Closing costs in Florida include fees charged by the lender, fees charged by the attorney or settlement agent—that is, a real estate professional or title company professional who helps ensure that the title is transferred legally and smoothly during the closing process--and third-party fees that cover items like the appraisal, survey fee, title search fees, title insurance and postage required for processing your paperwork over the course of your home purchase.
- Appraisal: Your lender will order a home appraisal to be sure they are not lending you more money than the property is worth.
- Survey: A survey defines the boundaries of your property.
- Title Search: A title search ensures that the seller is the owner of the house and that there are no liens against it. A lien is a claim to the property rights of the home that is tied to a debt; if the debt is not repaid, the home could be repossessed. Your lender will order the title search through the title insurance company, which will be secured by your lender to help protect your ownership rights.
This search is an important part of the process. Any lien on a home will need to be paid by the seller before closing. Otherwise, you will be at risk of losing the home if the previous owner does not settle his/her debt, or you do not settle it for them. If you are paying cash for a property and therefore bypassing a lender, you’ll want to seek out a title insurance company, which will perform the title search and protect you should there be any problems with the title.
There are various ways you can perform a title search on your own. For example, you can visit your county Property Appraiser’s website or physical location and perform a public records search. There are also websites that now offer to perform a title search on your behalf for a fee. However, to ensure the accuracy of the information and protect yourself from risk, it is best to use a title insurance company for this search.
- Title Insurance: Your lender will purchase title insurance on your behalf. The title insurance company will perform a title search for you to uncover any liens or problems with the title. However, sometimes a title problem can still arise after you’ve purchased the home. For example, someone could claim that they have legal rights to the home or property due to an unclaimed inheritance or a spousal dispute with a previous owner. Additionally, fraud that may have occurred in the past may not come to light until after you’ve purchased the home. If the home was once sold by an impersonator, or a falsified deed was filed with the county, your ownership rights could be at risk.

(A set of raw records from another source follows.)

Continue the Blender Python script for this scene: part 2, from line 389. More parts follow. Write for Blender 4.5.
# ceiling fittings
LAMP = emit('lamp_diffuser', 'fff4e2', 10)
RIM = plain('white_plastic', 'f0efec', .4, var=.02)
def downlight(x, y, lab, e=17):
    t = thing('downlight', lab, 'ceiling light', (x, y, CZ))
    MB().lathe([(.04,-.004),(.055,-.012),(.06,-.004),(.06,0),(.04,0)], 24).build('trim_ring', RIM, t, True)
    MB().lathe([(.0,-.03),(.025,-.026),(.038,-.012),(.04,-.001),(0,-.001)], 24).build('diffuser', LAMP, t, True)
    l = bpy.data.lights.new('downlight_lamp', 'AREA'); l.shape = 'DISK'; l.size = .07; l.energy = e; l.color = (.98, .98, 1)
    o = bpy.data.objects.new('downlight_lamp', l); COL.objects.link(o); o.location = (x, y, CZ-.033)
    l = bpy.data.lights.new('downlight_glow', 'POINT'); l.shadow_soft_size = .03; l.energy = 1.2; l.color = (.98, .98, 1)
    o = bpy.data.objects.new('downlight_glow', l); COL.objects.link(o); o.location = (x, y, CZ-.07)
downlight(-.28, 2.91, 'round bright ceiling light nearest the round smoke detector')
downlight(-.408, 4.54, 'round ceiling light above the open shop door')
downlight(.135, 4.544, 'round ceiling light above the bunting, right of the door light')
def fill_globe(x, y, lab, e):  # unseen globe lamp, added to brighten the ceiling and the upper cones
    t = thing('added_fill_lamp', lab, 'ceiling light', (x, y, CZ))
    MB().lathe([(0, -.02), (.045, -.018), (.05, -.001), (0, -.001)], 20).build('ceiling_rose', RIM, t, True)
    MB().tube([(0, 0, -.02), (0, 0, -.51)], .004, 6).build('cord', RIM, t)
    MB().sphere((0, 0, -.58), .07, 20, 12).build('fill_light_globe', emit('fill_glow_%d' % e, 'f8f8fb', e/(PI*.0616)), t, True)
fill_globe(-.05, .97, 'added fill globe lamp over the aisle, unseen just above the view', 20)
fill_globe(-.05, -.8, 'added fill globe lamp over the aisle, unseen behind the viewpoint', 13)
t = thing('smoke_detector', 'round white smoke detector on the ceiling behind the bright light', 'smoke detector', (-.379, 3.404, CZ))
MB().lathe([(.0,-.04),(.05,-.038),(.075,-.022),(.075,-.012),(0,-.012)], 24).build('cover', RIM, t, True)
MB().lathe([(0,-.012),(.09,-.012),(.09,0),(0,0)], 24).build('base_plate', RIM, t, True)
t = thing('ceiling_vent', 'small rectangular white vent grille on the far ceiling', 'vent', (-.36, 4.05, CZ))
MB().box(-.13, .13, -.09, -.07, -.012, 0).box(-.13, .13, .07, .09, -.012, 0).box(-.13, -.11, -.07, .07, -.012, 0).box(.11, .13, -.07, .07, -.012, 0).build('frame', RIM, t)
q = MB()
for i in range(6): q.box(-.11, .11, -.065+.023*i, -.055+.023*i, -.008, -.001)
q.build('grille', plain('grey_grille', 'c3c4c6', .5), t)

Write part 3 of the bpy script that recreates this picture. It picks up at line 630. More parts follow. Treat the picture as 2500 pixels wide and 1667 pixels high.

If there is a problem with ownership, including fraud and forgery, the legal fees associated with those costs of dealing with those problems will be covered. Without title insurance, if there is a problem with the title after you’ve purchased the home, it could prevent you from occupying or selling the home, or from using it as collateral for a loan. The title insurance will cover the legal costs associated with sorting out any problems with the title, should they arise.
Your real estate agent and lender will handle most of these processes, and your settlement agent or attorney will handle the legal paperwork. Your lender should be able to offer an estimate of total closing costs and what you’ll owe (if the seller is paying any of the closing costs) before you get to closing. Ask for this estimate if they don’t provide it.